3. For zero-order hold and a fixed continuous eigenvalue \(\lambda=a+ib\) with \(a<0\), write \(\mu(\Delta)=e^{\lambda\Delta}\) and show that \(|\mu(\Delta)|=e^{a\Delta}\) decreases as \(\Delta\) grows. Using the half-life formula \(m_{1/2}=\log 2/(-\log|\mu|)\), express \(m_{1/2}\) in terms of \(\Delta\) and \(a\) and explain why halving \(\Delta\) doubles the number of positions over which the mode persists.

   TipSolution

   Since \(\mu=e^{\lambda\Delta}=e^{a\Delta}e^{ib\Delta}\) and the second factor has unit modulus, \(|\mu(\Delta)|=e^{a\Delta}\). With \(a<0\) the exponent \(a\Delta\) becomes more negative as \(\Delta\) grows, so \(|\mu(\Delta)|\) decreases: a larger step forgets more per step. Substituting \(\log|\mu|=a\Delta\) into the half-life formula,

   \[ m_{1/2} =\frac{\log 2}{-\log|\mu|} =\frac{\log 2}{-a\Delta} =\frac{1}{\Delta}\cdot\frac{\log 2}{-a}. \]

   The factor \(\log 2/(-a)\) is the continuous half-life in time units, fixed by the mode. Dividing by \(\Delta\) converts that continuous duration into a count of discrete positions. Halving \(\Delta\) doubles \(1/\Delta\), so the same continuous half-life now spans twice as many positions: the mode decays the same amount in real time, but that decay is spread over more steps.

4. Write a function that takes a square matrix \(A\) and a step size \(\Delta\), calls zoh_discretise from ssm_book.numpy_ref.discretisation, and returns the spectral radius \(\max_i|\mu_i|\) of the resulting \(\bar A\).
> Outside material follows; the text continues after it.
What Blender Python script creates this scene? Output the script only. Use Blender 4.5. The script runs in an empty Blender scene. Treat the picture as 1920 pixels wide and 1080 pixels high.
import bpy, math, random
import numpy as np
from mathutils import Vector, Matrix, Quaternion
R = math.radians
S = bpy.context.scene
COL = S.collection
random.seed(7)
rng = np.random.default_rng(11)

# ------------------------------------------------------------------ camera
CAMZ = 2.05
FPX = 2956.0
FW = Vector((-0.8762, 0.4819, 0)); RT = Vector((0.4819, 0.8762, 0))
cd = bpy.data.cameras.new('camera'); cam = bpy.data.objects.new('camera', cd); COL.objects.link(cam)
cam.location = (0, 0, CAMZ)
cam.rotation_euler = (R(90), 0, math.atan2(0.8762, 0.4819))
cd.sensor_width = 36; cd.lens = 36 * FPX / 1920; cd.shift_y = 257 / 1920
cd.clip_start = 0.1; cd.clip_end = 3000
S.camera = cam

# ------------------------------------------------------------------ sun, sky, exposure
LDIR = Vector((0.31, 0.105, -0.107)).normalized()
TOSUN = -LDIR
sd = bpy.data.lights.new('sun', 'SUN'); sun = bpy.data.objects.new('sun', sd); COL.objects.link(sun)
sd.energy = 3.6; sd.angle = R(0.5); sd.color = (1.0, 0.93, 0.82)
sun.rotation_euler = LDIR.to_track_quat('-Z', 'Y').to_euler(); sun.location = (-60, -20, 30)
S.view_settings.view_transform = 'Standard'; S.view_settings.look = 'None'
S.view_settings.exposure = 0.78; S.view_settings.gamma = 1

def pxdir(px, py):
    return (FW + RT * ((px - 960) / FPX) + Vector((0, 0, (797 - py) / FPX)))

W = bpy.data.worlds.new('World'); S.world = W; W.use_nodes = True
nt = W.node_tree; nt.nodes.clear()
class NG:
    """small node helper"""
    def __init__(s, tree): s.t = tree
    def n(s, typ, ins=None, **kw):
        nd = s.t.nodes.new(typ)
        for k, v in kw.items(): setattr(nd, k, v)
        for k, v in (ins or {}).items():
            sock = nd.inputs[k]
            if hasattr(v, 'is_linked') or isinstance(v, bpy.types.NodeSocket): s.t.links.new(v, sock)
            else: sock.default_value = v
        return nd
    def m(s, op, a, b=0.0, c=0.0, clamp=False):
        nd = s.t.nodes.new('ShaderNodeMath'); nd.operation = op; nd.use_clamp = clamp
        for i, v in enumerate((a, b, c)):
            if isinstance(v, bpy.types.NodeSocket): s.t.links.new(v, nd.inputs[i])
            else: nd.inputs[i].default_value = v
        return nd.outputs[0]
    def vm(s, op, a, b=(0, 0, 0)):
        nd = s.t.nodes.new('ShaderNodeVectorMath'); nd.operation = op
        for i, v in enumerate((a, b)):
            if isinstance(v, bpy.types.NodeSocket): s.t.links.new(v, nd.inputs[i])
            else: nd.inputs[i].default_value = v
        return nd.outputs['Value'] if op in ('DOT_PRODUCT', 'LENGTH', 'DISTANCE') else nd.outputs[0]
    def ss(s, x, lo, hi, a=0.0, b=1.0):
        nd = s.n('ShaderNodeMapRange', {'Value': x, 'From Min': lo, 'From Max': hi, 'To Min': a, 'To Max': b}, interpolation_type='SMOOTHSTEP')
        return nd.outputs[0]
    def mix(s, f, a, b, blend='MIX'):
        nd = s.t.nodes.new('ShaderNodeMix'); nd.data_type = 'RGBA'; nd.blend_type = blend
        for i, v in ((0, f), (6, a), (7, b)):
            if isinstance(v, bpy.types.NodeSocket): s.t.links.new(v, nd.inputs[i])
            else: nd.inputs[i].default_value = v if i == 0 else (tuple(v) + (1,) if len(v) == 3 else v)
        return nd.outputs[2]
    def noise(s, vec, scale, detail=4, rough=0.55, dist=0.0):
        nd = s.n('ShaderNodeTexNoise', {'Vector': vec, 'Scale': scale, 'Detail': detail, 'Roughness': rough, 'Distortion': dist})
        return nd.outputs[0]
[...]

Build a numpy test that asserts the spectral radius is strictly less than one whenever every eigenvalue of \(A\) has negative real part, and that it equals one when the largest real part of \(A\)’s eigenvalues is exactly zero (with none positive), as in the undamped rotation. Verify the test on the rotation \(A=\begin{pmatrix}-0.3 & 1\\-1 & -0.3\end{pmatrix}\) and on the undamped rotation \(A=\begin{pmatrix}0 & 1\\-1 & 0\end{pmatrix}\).

   TipSolution

   The spectral radius of \(\bar A=e^{A\Delta}\) is \(\max_i e^{(\Real\lambda_i)\Delta}=e^{(\max_i\Real\lambda_i)\Delta}\), so it is below one exactly when every \(\Real\lambda_i<0\) and equals one when the largest real part is exactly zero (a purely imaginary eigenvalue with none further right); a positive real part would push it above one. The damped rotation has eigenvalues \(-0.3\pm i\), giving spectral radius \(e^{-0.3\Delta}\); at \(\Delta=0.5\) this is \(e^{-0.15}=0.860708\). The undamped rotation has eigenvalues \(\pm i\), so its spectral radius is \(e^{0}=1\) for every \(\Delta\).

   import numpy as np
   from ssm_book.numpy_ref.discretisation import zoh_discretise
   
   
   def spectral_radius(A, Delta):
       A = np.asarray(A, dtype=float)
       Abar, _ = zoh_discretise(A, np.zeros((A.shape[0], 1)), Delta)
       return float(np.max(np.abs(np.linalg.eigvals(Abar))))
   
   
   def test_zoh_stability():
       stable = np.array([[-0.3, 1.0], [-1.0, -0.3]])
       undamped = np.array([[0.0, 1.0], [-1.0, 0.0]])
       assert spectral_radius(stable, 0.5) < 1.0
       assert abs(spectral_radius(undamped, 0.5) - 1.0) < 1e-12

   At \(\Delta=0.5\) the stable matrix returns \(0.860708\), matching \(e^{-0.15}\) to floating-point error, and the undamped matrix returns \(1.0\) to within floating-point tolerance. The strict inequality holds for the damped rotation, while the purely imaginary spectrum sits on the unit circle, the boundary between decay and growth.

Footnotes and references

1. If the output is instead read as \(Cx_k\), the same dynamics appear with a one-step shift in the discrete kernel. The convention changes the indexing of the immediate response, not the continuous state dynamics.

2. Zero-order hold is the conventional sample-and-hold rule of discrete-time signal processing; the input is kept constant between samples (Oppenheim et al. 1999).

3. The bilinear, or Tustin, transform comes from analysing a continuous system through the trapezoidal rule (Tustin 1947). In numerical analysis the same update for the homogeneous state equation is the trapezoidal, or Crank–Nicolson, rule. Input-output conventions can move factors between the state update and the readout, but the eigenvalue map for \(\bar A\) is unchanged; the map sends the stable left half-plane into the unit disc.